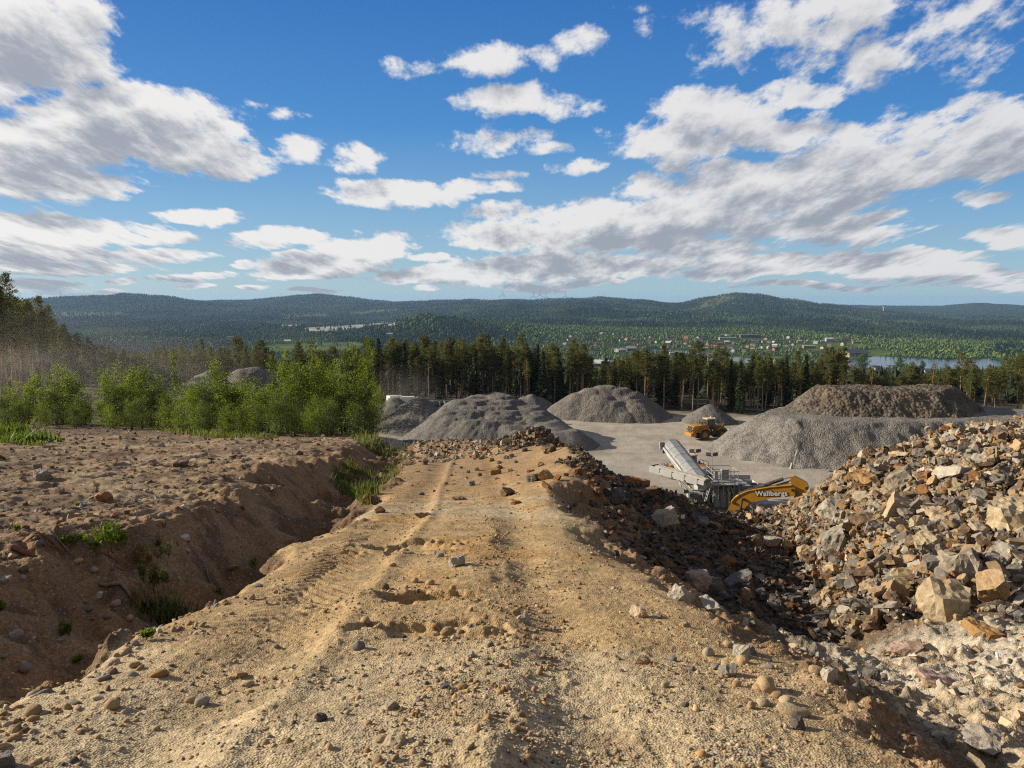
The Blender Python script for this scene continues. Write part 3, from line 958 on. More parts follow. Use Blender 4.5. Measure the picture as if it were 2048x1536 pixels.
def heap(name, tips, mat, label, rep=.72, cell=.28, rough=.035, seed=1, group='gravel heaps in the yard', flat=None, grain=.035, rr=.9):
    """tips: (x, y, height above floor[, flat radius]). Each tipped load is a cone at the angle of repose; together they make the heap."""
    tips = [t if len(t) == 4 else (*t, 0.0) for t in tips]
    x0 = min(t[0] - t[2] / rep - t[3] for t in tips) - 1; x1 = max(t[0] + t[2] / rep + t[3] for t in tips) + 1
    y0 = min(t[1] - t[2] / rep - t[3] for t in tips) - 1; y1 = max(t[1] + t[2] / rep + t[3] for t in tips) + 1
    nx = int((x1 - x0) / cell); ny = int((y1 - y0) / cell)
    X, Y = np.meshgrid(np.linspace(x0, x1, nx), np.linspace(y0, y1, ny))
    xw = X + .22 * fbm(X / 2.2, Y / 2.2, 3, seed * 7 + 1); yw = Y + .22 * fbm(X / 2.2, Y / 2.2, 3, seed * 7 + 2)
    fl = H(X.ravel(), Y.ravel(), False).reshape(X.shape)
    Zh = np.full(X.shape, -9.0)
    for k, (tx, ty, h, fr) in enumerate(tips):
        d = np.maximum(np.hypot(xw - tx, yw - ty) - fr, 0)
        d = np.sqrt(d * d + rr * rr) - rr
        Zh = np.maximum(Zh, h - rep * d)
    ang = np.arctan2(Y - np.mean([t[1] for t in tips]), X - np.mean([t[0] for t in tips]))
    Zh = Zh + rough * fbm(X / 1.3, Y / 1.3, 4, seed * 5) + .09 * gnoise(ang * 16, Zh * .25, seed * 3) * sstep(.2, 2, Zh)
    rg = np.random.default_rng(seed)
    Zh = Zh + grain * (rg.random(X.shape) - .5) * sstep(.1, .6, Zh)
    Z = fl + Zh
    Z = np.where(Zh < -.25, fl - .25, Z)
    keep = Zh > -.3
    fc = grid_faces(ny, nx)
    kf = keep.ravel()[fc].any(1)
    fc = fc[kf]
    used = np.unique(fc); remap = np.full(X.size, -1); remap[used] = np.arange(len(used))
    V = np.stack([X, Y, Z], -1).reshape(-1, 3)[used]
    me = mesh_np(name, V, [remap[fc]], True)
    return tag(add_obj(name, me, mat), label, 'gravel heap', group)


def yard_pt(px, py):
    p = hit_base(px, py)
    return p


ZF = -23.5


def on_z(px, py, z):
    Y = z / float(slope(py))
    return float(xr(px, py)) * Y, Y


def tip(px, py_top, Y):
    """crest point seen at photo pixel, at forward distance Y -> x, y, height over the yard"""
    return (float(xr(px, py_top)) * Y, Y, float(slope(py_top)) * Y - float(H(float(xr(px, py_top)) * Y, Y, False)[0]))


# middle heap: many loads tipped over one another, stepping down towards the yard
T = [(*tip(960, 791, 137), 1.5), (*tip(1000, 790, 136), 2.0), (*tip(930, 800, 135), 1.0), (*tip(1030, 799, 135), 1.0)]
rgt = random.Random(4)
for py, Y, xa, xb in ((801, 133.5, 925, 1040), (811, 131, 912, 1060), (821, 128.8, 905, 1078), (831, 126.8, 905, 1092), (841, 125, 925, 1108), (851, 123.2, 960, 1125), (860, 121.6, 1040, 1140)):
    q = xa
    while q < xb:
        T.append((*tip(q, py + rgt.uniform(-2.5, 1.5), Y + rgt.uniform(-.5, .5)), rgt.uniform(1.2, 1.9)))
        q += rgt.uniform(24, 36)
heap('gravel_heap', T, M_GRAVEL, 'large terraced grey gravel heap of many tipped loads behind the track crest', seed=1, cell=.22, rr=.3)
# rounded broad heap in front of the pines
T = [(*tip(a, b_, c), f_) for a, b_, c, f_ in ((1212, 772, 156, 1.6), (1185, 777, 155.5, 1.6), (1240, 776, 155, 1.6), (1262, 783, 154, 1.3), (1160, 786, 155, 1.5), (1254, 790, 152.5, 1.2), (1266, 798, 151, 1.2), (1274, 806, 149.6, 1.2), (1282, 815, 148.4, 1.2), (1250, 822, 148, 1.6), (1230, 800, 151, 1.5), (1205, 790, 153, 2.0), (1195, 806, 151.5, 2.0))]
heap('gravel_heap', T, M_GRAVEL_WARM, 'broad brownish grey gravel heap with ribbed crest before the pine belt', seed=2, cell=.26, rr=.4)
heap('gravel_heap', [tip(1420, 809, 146), tip(1408, 815, 146)], M_GRAVEL, 'small pointed grey gravel heap behind the yellow wheel loader', seed=3, cell=.24)
heap('gravel_heap', [tip(1062, 788, 160), tip(1050, 792, 160), tip(1078, 794, 160)], M_GRAVEL, 'dark gravel heap peeping out behind the large terraced heap', seed=4)
heap('gravel_heap', [tip(836, 793, 139), tip(843, 797, 138)], M_GRAVEL, 'steep grey gravel cone beside the young birches, half in shade', seed=5, cell=.2)
heap('gravel_heap', [tip(790, 795, 150), tip(778, 800, 151)], M_GRAVEL_FINE, 'fine grey gravel heap partly hidden by the last birch', seed=6)
heap('gravel_heap', [tip(527, 737, 128), tip(512, 741, 127), tip(545, 741, 129)], M_GRAVEL_WARM, 'smooth purple grey gravel heap rising above the birch saplings', seed=8)
heap('gravel_heap', [tip(425, 740, 131), tip(405, 748, 131)], M_GRAVEL_TAN, 'dust veiled tan gravel heap behind the tall thin birch', seed=9)
heap('gravel_heap', [tip(1168, 914, 95.5)], M_GRAVEL_FINE, 'small sharp cone of fine gravel under the side conveyor', rep=.75, seed=10, cell=.15, rough=.02, grain=.02)

# the great stockpile on the right: a bench of pale gravel below, darker coarse stone above
def slab_heap(name, outline, top, mat, label, rep, seed, cell=.26, grain=.04, rough=.05, top_noise=.15, lo=None):
    """heap with a flat top: outline = polygon of the top edge, sides fall at the angle of repose"""
    O = np.array(outline, float)
    ext = top / rep + 2
    x0, y0 = O.min(0) - ext; x1, y1 = O.max(0) + ext
    nx = int((x1 - x0) / cell); ny = int((y1 - y0) / cell)
    X, Y = np.meshgrid(np.linspace(x0, x1, nx), np.linspace(y0, y1, ny))
    xw = X + .5 * fbm(X / 3., Y / 3., 3, seed * 7 + 1); yw = Y + .5 * fbm(X / 3., Y / 3., 3, seed * 7 + 2)
    ins = inpoly(xw, yw, outline)
    d = np.full(X.shape, 1e9)
    for i in range(len(O)):
        a = O[i]; b2 = O[(i + 1) % len(O)]
        ab = b2 - a; t = np.clip(((xw - a[0]) * ab[0] + (yw - a[1]) * ab[1]) / (ab @ ab), 0, 1)
        d = np.minimum(d, np.hypot(xw - a[0] - t * ab[0], yw - a[1] - t * ab[1]))
    d = np.where(ins, 0, d)
    d = np.sqrt(d * d + .3 * .3) - .3
    Zh = top + top_noise * fbm(X / 6., Y / 6., 3, seed) - rep * d
    Zh = Zh + rough * fbm(X / 1.1, Y / 1.1, 4, seed * 5) + .05 * ridge(X / 2.6 + Y / 2.6, Zh * .12, 2, seed * 3) * sstep(.3, 2, top - Zh) * sstep(.1, 1.0, Zh)
    rg = np.random.default_rng(seed)
    Zh = Zh + grain * (rg.random(X.shape) - .5)
    fl = ZF if lo is None else lo
    Z = np.where(Zh < -.25, fl - .25, fl + Zh)
    keep = Zh > -.3
    fc = grid_faces(ny, nx); fc = fc[keep.ravel()[fc].any(1)]
    used = np.unique(fc); remap = np.full(X.size, -1); remap[used] = np.arange(len(used))
    V = np.stack([X, Y, Z], -1).reshape(-1, 3)[used]
    return tag(add_obj(name, mesh_np(name, V, [remap[fc]], True), mat), label, 'gravel heap', 'gravel heaps in the yard')


def xz(px, py, Y): return (float(xr(px, py)) * Y, Y)
lower = [xz(1520, 845, 118), xz(1600, 843, 112.5), xz(1720, 843, 110.5), xz(1850, 844, 110.5), xz(2060, 846, 111), xz(2100, 830, 122), xz(1900, 815, 128), xz(1560, 838, 126)]
slab_heap('gravel_stockpile', lower, 5.7, M_GRAVEL_TAN, 'long pale grey gravel stockpile with level top, lower tier of the great heap', .72, 21)
upper = [xz(1628, 792, 122), xz(1690, 786, 119.5), xz(1790, 782, 118.5), xz(1880, 784, 119), xz(1905, 790, 122), xz(1900, 780, 127), xz(1640, 785, 128)]
slab_heap('coarse_stockpile', upper, 9.2, M_RUBBLE_DARK, 'dark coarse stone tier piled on top of the long pale gravel stockpile', .80, 23, grain=.22, rough=.12, top_noise=.3)
# ------------------------------------------------------------------ foliage
def leaf_mat(name, c1, c2, trans=.35, rough=.6):
    m, nt, b = new_mat(name)
    att = N(nt, 'ShaderNodeVertexColor', layer_name='Col')
    oi = N(nt, 'ShaderNodeObjectInfo')
    h = N(nt, 'ShaderNodeSeparateColor'); nt.links.new(att.outputs[0], h.inputs[0])
    c = mixc(nt, h.outputs[0], c1, c2)
    f = rampf(nt, h.outputs[1], 0, 1, .6, 1.35)
    f2 = rampf(nt, oi.outputs['Random'], 0, 1, .78, 1.22)
    ml = N(nt, 'ShaderNodeMath', operation='MULTIPLY'); nt.links.new(f, ml.inputs[0]); nt.links.new(f2, ml.inputs[1])
    cc = N(nt, 'ShaderNodeCombineColor')
    for i in range(3): nt.links.new(ml.outputs[0], cc.inputs[i])
    c = mixc(nt, 1.0, c, cc.outputs[0], 'MULTIPLY')
    nt.links.new(c, b.inputs['Base Color']); b.inputs['Roughness'].default_value = rough
    b.inputs['Specular IOR Level'].default_value = .2
    tr = N(nt, 'ShaderNodeBsdfTranslucent')
    warm = mixc(nt, 1.0, c, (1.5, 1.45, .6), 'MULTIPLY'); nt.links.new(warm, tr.inputs[0])
    mx = N(nt, 'ShaderNodeMixShader', n_0=trans)
    nt.links.new(b.outputs[0], mx.inputs[1]); nt.links.new(tr.outputs[0], mx.inputs[2])
    nt.links.new(mx.outputs[0], nt.nodes['Material Output'].inputs[0])
    return m


def bark_mat(name, low, high, z0, z1, band=None):
    m, nt, b = new_mat(name)
    tc = N(nt, 'ShaderNodeTexCoord')
    sp = N(nt, 'ShaderNodeSeparateXYZ'); nt.links.new(tc.outputs['Object'], sp.inputs[0])
    n1 = noise_out(nt, tc.outputs['Object'], 6, 5, .65)
    ad = N(nt, 'ShaderNodeMath', operation='MULTIPLY_ADD', n_1=2.5); nt.links.new(n1, ad.inputs[0]); nt.links.new(sp.outputs[2], ad.inputs[2])
    c = mixc(nt, rampf(nt, ad.outputs[0], z0, z1), low, high)
    f = rampf(nt, n1, .3, .7, .65, 1.3); cc = N(nt, 'ShaderNodeCombineColor')
    for i in range(3): nt.links.new(f, cc.inputs[i])
    c = mixc(nt, 1.0, c, cc.outputs[0], 'MULTIPLY')
    if band:
        mp = N(nt, 'ShaderNodeMapping'); mp.inputs['Scale'].default_value = (2, 2, 14); nt.links.new(tc.outputs['Object'], mp.inputs[0])
        n2 = noise_out(nt, mp.outputs[0], 1.5, 3, .6)
        c = mixc(nt, rampf(nt, n2, .52, .6, 0, .85), c, band)
    nt.links.new(c, b.inputs['Base Color']); b.inputs['Roughness'].default_value = .9
    return m


M_PINE = leaf_mat('pine_needles', (.066, .084, .026), (.140, .140, .044), .25)
M_SPRUCE = leaf_mat('spruce_needles', (.030, .044, .018), (.060, .074, .028), .12)
M_BIRCH = leaf_mat('birch_leaves', (.080, .138, .014), (.185, .230, .028), .46)
M_BIRCH_DARK = leaf_mat('alder_leaves', (.055, .102, .013), (.120, .168, .022), .42)
M_WEED = leaf_mat('weed_leaves', (.08, .14, .016), (.17, .23, .03), .35)
M_GRASS = leaf_mat('grass_blades', (.065, .095, .020), (.15, .165, .05), .32)
M_DRY = leaf_mat('dry_grass', (.17, .12, .05), (.33, .25, .11), .3)
M_PBARK = bark_mat('pine_bark', (.24, .185, .145), (.40, .20, .085), 5.0, 10.0)
M_SBARK = bark_mat('spruce_bark', (.10, .08, .065), (.12, .09, .07), 3, 9)
M_BBARK = bark_mat('birch_bark', (.26, .24, .21), (.30, .27, .23), 0, 4, (.06, .05, .045))
M_WOOD = plain('grey_dead_wood', (.25, .19, .14), .9, .35, 6, dirt=((.10, .06, .04), .7))
M_REDWOOD = plain('rotting_red_wood', (.20, .095, .06), .95, .4, 8, dirt=((.07, .04, .03), .8))


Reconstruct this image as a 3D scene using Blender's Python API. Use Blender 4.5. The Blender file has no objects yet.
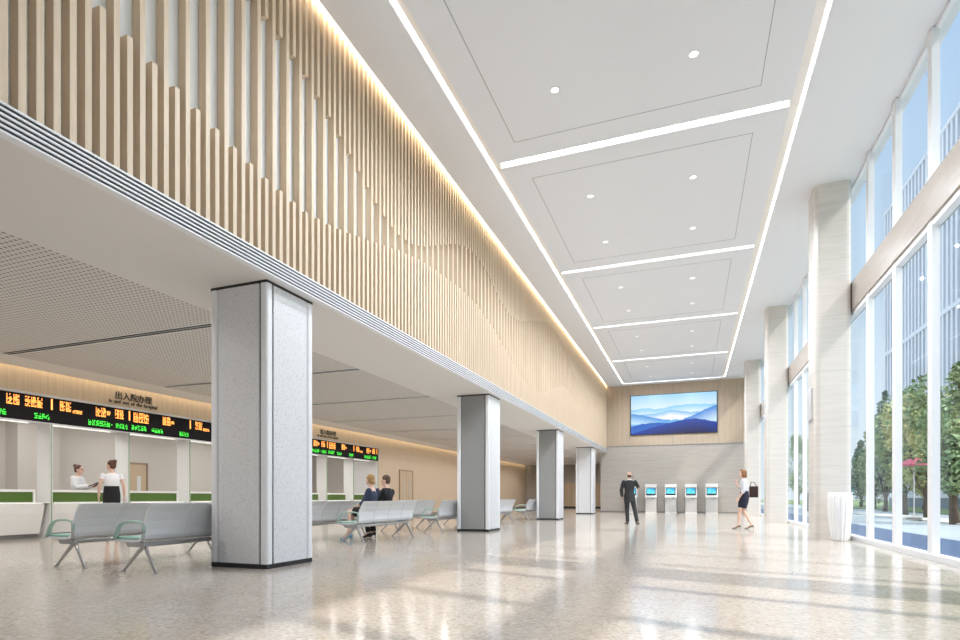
import bpy, bmesh, math, random
from mathutils import Vector, Matrix
PI = math.pi
SC = bpy.context.scene
COL = SC.collection

# ------------------------------------------------------------------ camera
cam = bpy.data.cameras.new('camera'); cam.sensor_width = 36; cam.lens = 36 * 563 / 960
cam.shift_y = 177.5 / 960; cam.clip_end = 600; cam.clip_start = 0.05
camo = bpy.data.objects.new('camera', cam); COL.objects.link(camo)
camo.location = (0, 0, 0.9); camo.rotation_euler = (PI / 2, 0, math.radians(20.545))
SC.camera = camo

# ------------------------------------------------------------------ sky, sun, exposure
SC.view_settings.view_transform = 'Standard'; SC.view_settings.look = 'None'
SC.view_settings.gamma = 1.0; SC.view_settings.use_curve_mapping = False
SC.view_settings.exposure = 0.92
world = bpy.data.worlds.new('sky'); SC.world = world; world.use_nodes = True
wn = world.node_tree.nodes; wl = world.node_tree.links; wn.clear()
wo = wn.new('ShaderNodeOutputWorld'); wb = wn.new('ShaderNodeBackground')
wc = wn.new('ShaderNodeTexCoord'); ws = wn.new('ShaderNodeSeparateXYZ'); wr = wn.new('ShaderNodeValToRGB')
wl.new(wc.outputs['Generated'], ws.inputs[0]); wl.new(ws.outputs['Z'], wr.inputs[0])
wl.new(wr.outputs[0], wb.inputs[0]); wl.new(wb.outputs[0], wo.inputs[0])
wr.color_ramp.elements[0].position = 0.0; wr.color_ramp.elements[0].color = (0.52, 0.58, 0.62, 1)
wr.color_ramp.elements[1].position = 0.85; wr.color_ramp.elements[1].color = (1.6, 1.8, 2.1, 1)
for p_, c_ in ((0.28, (0.36, 0.45, 0.54, 1)), (0.60, (0.27, 0.39, 0.55, 1))):
    e = wr.color_ramp.elements.new(p_); e.color = c_
wb.inputs[1].default_value = 0.9

sun = bpy.data.lights.new('sun', 'SUN'); sun.energy = 2.2; sun.angle = math.radians(1.6); sun.color = (1.0, 0.93, 0.84)
suno = bpy.data.objects.new('sun', sun); COL.objects.link(suno); suno.location = (12, -3, 14)
suno.rotation_euler = Vector((-0.82, 0.25, -1.0)).to_track_quat('-Z', 'Y').to_euler()

STRIP = 2.6        # ceiling strips
COVE = 10.0        # warm cove strips
HALL = 25.5        # fill lamps added under the low hall ceiling, no fittings (W)
SPOT = 160.0        # atrium downlights (W)
OFFICE = 1.9

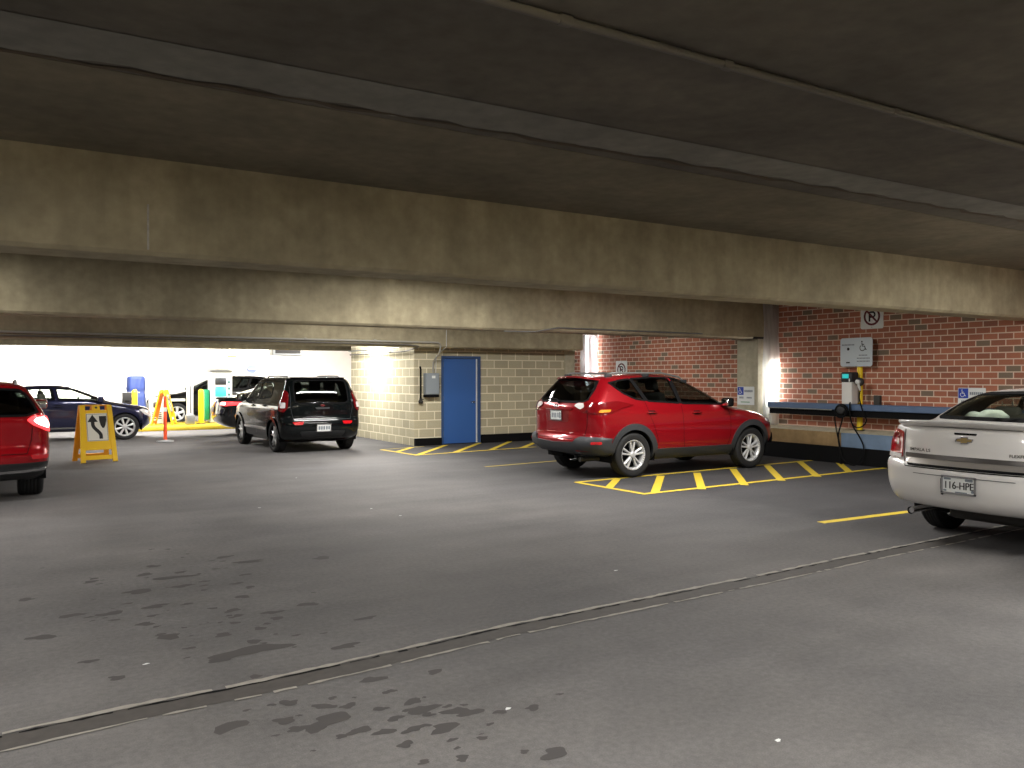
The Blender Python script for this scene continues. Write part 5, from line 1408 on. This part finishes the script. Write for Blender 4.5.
MB().rbox((-.2, -.262, .75), (.14, -.248, 1.15), .01, seg=1).build('front_panel', teal, t); MB().rbox((-.2, -.262, 1.2), (.14, -.248, 1.42), .01, seg=1).build('screen', M_GREYPL, t)
MB().rbox((.18, -.262, .75), (.28, -.248, 1.4), .01, seg=1).build('side_strip', mat('pale_teal', srgb(170, 222, 222), .4), t)
for z in (.85, 1.05, 1.25): MB().rbox((.2, -.268, z), (.25, -.258, z + .07), .004, seg=1).build('coin_slot', M_DKSTEEL, t)
MB().rbox((-.5, -.2, .1), (-.36, .2, 1.05), .02).build('green_side_cabinet', mat('green_panel', srgb(20, 140, 96), .5), t)
MB().rbox((-.35, -.28, 1.6), (.35, .28, 1.68), .03).build('hood', M_STEEL, t)
t = thing('round_sign', 'grey blue round sign on the white far wall', 'sign', (8.9, 35.99, 1.95))
Mr = rot_frame((0, -.02, 0), (1, 0, 0), (0, 0, 1))
MB().prism(circle(0, 0, .2, 28), .012, Mr).build('sign_plate', mat('slate_blue_sign', srgb(112, 124, 160), .5), t)
k = MB(); k.prism([(-.15, -.03), (.15, -.03), (.15, .03), (-.15, .03)], .002, Mr @ Matrix.Translation((0, 0, .0122))); k.build('sign_band', M_WHITE, t)
struct(MB().box((7.65, 34.6, 0), (7.95, 34.9, CEIL)).build('column', mat('cream_column', srgb(214, 202, 172), .8, vary=.2, bscale=4)))
pipe([(6.4, 34.4, 2.52), (8.6, 34.4, 2.52)], .03, M_STEEL, 'grey pipe under the ceiling before the white far wall')
pipe([(7.3, 34.3, 3.2), (7.3, 34.3, 2.4)], .03, M_STEEL, 'grey drop pipe left of the cream column')
pipe([(8.3, 34.3, 3.2), (8.3, 34.3, 2.4)], .03, M_STEEL, 'grey drop pipe right of the cream column')
t = thing('duct_unit', 'grey ceiling duct unit far beyond the boxy hatchback', 'duct', (9.4, 32.6, 2.45))
MB().rbox((-.6, -.3, 0), (.6, .3, .45), .02, smooth=False).build('duct_body', M_STEEL, t); MB().box((-.5, -.31, .08), (.5, -.299, .36)).build('grille', M_DKSTEEL, t)
for x in (-.5, .5): MB().tube([(x, 0, .44), (x, 0, .74)], .012, 6).build('hanger_rod', M_STEEL, t)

> GOAL OF THE EXERCISE:
Begin at the line that has "Reconstruct this image", stop after the line that has "wb.inputs[1].default_value = 0.9", and reproduce every line between them exactly and nothing else. Pictures stay out of the copy.

> REPLY TO THE EXERCISE:
Reconstruct this image as a 3D scene using Blender's Python API. Use Blender 4.5. The Blender file has no objects yet.
import bpy, bmesh, math, random
from mathutils import Vector, Matrix
PI = math.pi
SC = bpy.context.scene
COL = SC.collection

# ------------------------------------------------------------------ camera
cam = bpy.data.cameras.new('camera'); cam.sensor_width = 36; cam.lens = 36 * 563 / 960
cam.shift_y = 177.5 / 960; cam.clip_end = 600; cam.clip_start = 0.05
camo = bpy.data.objects.new('camera', cam); COL.objects.link(camo)
camo.location = (0, 0, 0.9); camo.rotation_euler = (PI / 2, 0, math.radians(20.545))
SC.camera = camo

# ------------------------------------------------------------------ sky, sun, exposure
SC.view_settings.view_transform = 'Standard'; SC.view_settings.look = 'None'
SC.view_settings.gamma = 1.0; SC.view_settings.use_curve_mapping = False
SC.view_settings.exposure = 0.92
world = bpy.data.worlds.new('sky'); SC.world = world; world.use_nodes = True
wn = world.node_tree.nodes; wl = world.node_tree.links; wn.clear()
wo = wn.new('ShaderNodeOutputWorld'); wb = wn.new('ShaderNodeBackground')
wc = wn.new('ShaderNodeTexCoord'); ws = wn.new('ShaderNodeSeparateXYZ'); wr = wn.new('ShaderNodeValToRGB')
wl.new(wc.outputs['Generated'], ws.inputs[0]); wl.new(ws.outputs['Z'], wr.inputs[0])
wl.new(wr.outputs[0], wb.inputs[0]); wl.new(wb.outputs[0], wo.inputs[0])
wr.color_ramp.elements[0].position = 0.0; wr.color_ramp.elements[0].color = (0.52, 0.58, 0.62, 1)
wr.color_ramp.elements[1].position = 0.85; wr.color_ramp.elements[1].color = (1.6, 1.8, 2.1, 1)
for p_, c_ in ((0.28, (0.36, 0.45, 0.54, 1)), (0.60, (0.27, 0.39, 0.55, 1))):
    e = wr.color_ramp.elements.new(p_); e.color = c_
wb.inputs[1].default_value = 0.9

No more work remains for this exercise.